In Tolkien's day going to college wasn't yet a scam.
They are good people, but they tend to stick to the familiar, they tend to be disdainful of curiosity and abstract pursuits and they tend to have relatively simplistic mental frames for understanding people and the world in general.
"I'm a conservative but conservatives are simple minded and retarded"
"Whaaat why is this opinion so controversial?"
Obviously not 100% of them but in general the conservative mind leans towards the concrete, the practical, black and white, and the road more traveled.
These things are completely unrelated towards if someone is artistically minded or not. It's actually just buying into modern stereotypes surrounding artists to suggest the idea that preferring minorities get welfare = being an artist.
1 : Conservatives, especially american ones, are less creative and focus more on religion. You can find a Retvrn to Tradition band in Europe singing about Crusades or Vikings dime a dozen, with 100 youtube followers.
Religion is one of the most powerful motivators in human history for making art. If you consider architecture art, cathedrals took hundreds of years to build. Notre Dame took 182 years to build. It motivated people to work on something that they knew their grandchildren wouldn't see.
3 : Youth don't read nor do they write anything that isn't fuji fanfics. So young creative rightists won't be in art school, they'll be making le based soyaks.
Reading does not preclude people from creating artwork. The majority of people who built Notre Dame were illiterate. The main reason that we don't commonly associate conservatives with making artwork is entirely because the vast majority of artwork people actually see right now is massively funded corporate projects. Which are staffed by nepotistic leftists.

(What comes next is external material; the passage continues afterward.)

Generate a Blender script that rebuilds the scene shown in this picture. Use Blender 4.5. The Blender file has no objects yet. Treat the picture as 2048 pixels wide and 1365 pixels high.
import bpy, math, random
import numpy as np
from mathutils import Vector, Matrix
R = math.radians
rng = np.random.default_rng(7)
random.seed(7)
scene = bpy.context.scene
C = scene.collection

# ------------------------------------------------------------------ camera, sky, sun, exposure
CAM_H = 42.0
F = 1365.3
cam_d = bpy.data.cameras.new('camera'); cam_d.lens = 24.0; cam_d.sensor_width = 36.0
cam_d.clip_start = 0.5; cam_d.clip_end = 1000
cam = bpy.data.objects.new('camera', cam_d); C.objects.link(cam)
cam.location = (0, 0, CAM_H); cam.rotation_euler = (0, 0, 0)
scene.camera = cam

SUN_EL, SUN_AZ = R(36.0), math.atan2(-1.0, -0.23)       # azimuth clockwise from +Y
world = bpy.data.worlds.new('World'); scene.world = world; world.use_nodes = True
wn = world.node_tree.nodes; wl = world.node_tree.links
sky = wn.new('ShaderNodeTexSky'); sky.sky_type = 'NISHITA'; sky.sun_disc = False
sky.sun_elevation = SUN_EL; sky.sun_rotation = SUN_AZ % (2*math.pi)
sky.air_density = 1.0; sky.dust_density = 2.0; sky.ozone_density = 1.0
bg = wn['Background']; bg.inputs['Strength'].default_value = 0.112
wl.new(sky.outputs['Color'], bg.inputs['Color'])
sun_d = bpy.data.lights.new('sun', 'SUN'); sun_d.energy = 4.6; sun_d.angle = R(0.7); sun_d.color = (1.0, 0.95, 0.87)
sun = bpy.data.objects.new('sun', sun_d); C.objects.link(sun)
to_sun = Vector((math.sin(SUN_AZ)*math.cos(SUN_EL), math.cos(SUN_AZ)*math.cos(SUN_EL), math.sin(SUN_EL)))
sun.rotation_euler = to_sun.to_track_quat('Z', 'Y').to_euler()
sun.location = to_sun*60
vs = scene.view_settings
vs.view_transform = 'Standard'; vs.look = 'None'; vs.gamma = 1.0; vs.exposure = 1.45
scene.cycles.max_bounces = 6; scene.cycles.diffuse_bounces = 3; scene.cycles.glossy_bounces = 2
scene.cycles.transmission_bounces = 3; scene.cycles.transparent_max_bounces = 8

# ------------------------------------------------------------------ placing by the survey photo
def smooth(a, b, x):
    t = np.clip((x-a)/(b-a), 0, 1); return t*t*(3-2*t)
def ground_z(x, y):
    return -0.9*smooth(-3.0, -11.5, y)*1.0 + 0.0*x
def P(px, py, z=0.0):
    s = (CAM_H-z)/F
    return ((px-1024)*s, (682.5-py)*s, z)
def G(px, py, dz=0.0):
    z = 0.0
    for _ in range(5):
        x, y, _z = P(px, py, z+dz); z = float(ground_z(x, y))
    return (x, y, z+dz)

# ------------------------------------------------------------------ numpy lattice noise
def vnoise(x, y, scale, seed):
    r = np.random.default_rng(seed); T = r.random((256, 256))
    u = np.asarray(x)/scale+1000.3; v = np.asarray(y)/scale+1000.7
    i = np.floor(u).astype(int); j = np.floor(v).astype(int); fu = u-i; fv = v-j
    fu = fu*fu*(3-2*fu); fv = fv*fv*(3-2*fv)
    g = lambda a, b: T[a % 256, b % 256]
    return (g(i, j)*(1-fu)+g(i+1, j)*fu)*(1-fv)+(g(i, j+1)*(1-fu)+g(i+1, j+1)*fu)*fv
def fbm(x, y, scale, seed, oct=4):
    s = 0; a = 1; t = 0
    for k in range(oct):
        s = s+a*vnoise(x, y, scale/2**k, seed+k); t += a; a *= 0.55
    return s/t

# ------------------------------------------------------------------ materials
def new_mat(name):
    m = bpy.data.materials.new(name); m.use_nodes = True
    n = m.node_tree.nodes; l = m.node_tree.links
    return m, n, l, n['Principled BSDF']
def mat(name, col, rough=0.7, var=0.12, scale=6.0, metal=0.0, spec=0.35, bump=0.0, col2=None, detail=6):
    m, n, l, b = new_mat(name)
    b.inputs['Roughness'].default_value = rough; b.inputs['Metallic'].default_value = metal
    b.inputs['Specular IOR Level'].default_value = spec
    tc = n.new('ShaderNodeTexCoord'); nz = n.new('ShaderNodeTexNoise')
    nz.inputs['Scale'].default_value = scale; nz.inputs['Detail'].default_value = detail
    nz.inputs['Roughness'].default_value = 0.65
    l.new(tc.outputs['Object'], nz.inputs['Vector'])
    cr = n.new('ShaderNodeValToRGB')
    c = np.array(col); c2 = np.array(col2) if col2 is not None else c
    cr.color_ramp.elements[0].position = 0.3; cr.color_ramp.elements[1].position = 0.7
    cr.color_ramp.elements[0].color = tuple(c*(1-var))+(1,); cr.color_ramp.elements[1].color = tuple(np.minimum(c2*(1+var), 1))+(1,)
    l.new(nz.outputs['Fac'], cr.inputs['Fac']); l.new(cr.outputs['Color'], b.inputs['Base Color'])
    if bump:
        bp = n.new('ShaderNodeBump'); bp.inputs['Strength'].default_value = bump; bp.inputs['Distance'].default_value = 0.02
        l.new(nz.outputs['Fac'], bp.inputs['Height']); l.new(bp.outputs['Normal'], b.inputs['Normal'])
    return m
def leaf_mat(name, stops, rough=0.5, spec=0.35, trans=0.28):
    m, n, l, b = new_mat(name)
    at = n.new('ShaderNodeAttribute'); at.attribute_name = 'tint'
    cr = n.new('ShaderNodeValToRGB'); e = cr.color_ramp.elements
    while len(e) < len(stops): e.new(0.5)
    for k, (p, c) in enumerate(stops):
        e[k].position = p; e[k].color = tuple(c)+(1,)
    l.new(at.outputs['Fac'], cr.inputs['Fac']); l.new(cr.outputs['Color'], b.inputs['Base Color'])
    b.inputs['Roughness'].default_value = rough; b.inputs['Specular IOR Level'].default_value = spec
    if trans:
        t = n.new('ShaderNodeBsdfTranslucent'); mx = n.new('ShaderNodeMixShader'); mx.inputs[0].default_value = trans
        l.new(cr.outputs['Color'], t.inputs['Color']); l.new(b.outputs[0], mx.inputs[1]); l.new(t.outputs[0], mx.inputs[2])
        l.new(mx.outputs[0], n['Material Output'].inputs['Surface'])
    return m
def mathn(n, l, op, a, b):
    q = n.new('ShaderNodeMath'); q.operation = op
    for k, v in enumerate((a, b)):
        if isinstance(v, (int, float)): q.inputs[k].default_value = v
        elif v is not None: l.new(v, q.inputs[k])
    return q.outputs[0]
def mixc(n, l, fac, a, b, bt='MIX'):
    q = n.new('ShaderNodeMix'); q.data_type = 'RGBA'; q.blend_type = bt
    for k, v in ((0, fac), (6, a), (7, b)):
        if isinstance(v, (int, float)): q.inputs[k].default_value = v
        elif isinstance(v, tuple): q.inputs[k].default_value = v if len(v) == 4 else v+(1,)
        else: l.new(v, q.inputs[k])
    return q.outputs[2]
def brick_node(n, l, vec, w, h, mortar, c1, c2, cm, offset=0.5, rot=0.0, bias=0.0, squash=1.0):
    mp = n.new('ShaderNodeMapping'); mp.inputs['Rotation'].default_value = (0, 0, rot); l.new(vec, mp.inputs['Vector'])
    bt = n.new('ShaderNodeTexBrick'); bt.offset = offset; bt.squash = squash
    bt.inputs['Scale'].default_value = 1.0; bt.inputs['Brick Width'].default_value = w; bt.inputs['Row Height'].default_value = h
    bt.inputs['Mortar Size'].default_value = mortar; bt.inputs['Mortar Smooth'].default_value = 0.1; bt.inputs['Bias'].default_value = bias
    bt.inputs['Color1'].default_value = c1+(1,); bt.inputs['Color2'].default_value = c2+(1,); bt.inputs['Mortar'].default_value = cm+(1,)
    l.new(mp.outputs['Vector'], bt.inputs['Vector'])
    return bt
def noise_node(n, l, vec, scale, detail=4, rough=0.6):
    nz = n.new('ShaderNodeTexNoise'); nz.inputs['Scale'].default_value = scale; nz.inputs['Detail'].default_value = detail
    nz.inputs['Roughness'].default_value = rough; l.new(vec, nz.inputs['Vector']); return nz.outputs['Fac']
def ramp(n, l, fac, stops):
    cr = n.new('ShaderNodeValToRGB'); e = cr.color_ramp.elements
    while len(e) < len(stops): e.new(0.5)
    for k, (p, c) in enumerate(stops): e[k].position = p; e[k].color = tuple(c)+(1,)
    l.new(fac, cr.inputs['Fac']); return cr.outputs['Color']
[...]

One of the things associated with openness is creativity and 'art'. This doesn't mean all liberals are creative, as I said the big 5 traits can be broken down further, but it does mean the very trait that makes you a liberal and the trait that makes you creative are the same, so the proportion of liberals who are creative is higher.
But as noted conservatives can be high in openness too, and so are fully capable of being creative - but the proportion is lower, and social stigma - people who are low in openness place low value on creativity so most people in a conservative person's social circle may look down on someone attempting it, lowering the numbers even more.
I personally think this is academic nonsense similar to Myers Briggs. Creative thinking is just finding solutions to problems. From an entirely metatextual view, that is all it is. It is why we associate clever solutions to issues as thinking creatively. And how one represents that is entirely dependent on an individual by individual basis. I wouldn't be surprised if you'd find better data correlating interest in art with IQ. Fun fact for many people the main reason they started learning to make art was just to alleviate boredom.
To use an example of a right wing artist using artwork to express his feelings towards the world: Steve Ditko.
The idea that creativity is tied to openness and being rigid/inflexible to change is a quality not seen in artists is just wrong. Auteurs are often associated with just that same personality trait. Steve Ditko spent 20 years making essentially the same comic over and over again with Mr. A after he stopped making Spiderman.
Lovecraft arguably had "liberal" views, while if you ignored his social and religious and economic conservatism, Tolkien, with his loathing of racism and anti-Semitism, could be considered actually "liberal" himself.
From a purely modernistic perspective maybe? The Lord of the Rings has a persistent theme of generations in the past being greater than the modern day. The race of men as they were closer to their creator in time were taller, stronger and lived longer. And overtime they became worse. This is a theme throughout the novel, like the Ents describe how their forests have become worse overtime. The race of elves have long been in decline despite being the dominant race originally. This was an idea that Tolkien himself strongly believed and was most likely inspired by how he thought his home was better when it was mostly countryside.
If being a liberal = "liking jews" then I guess Tolkien isn't a conservative.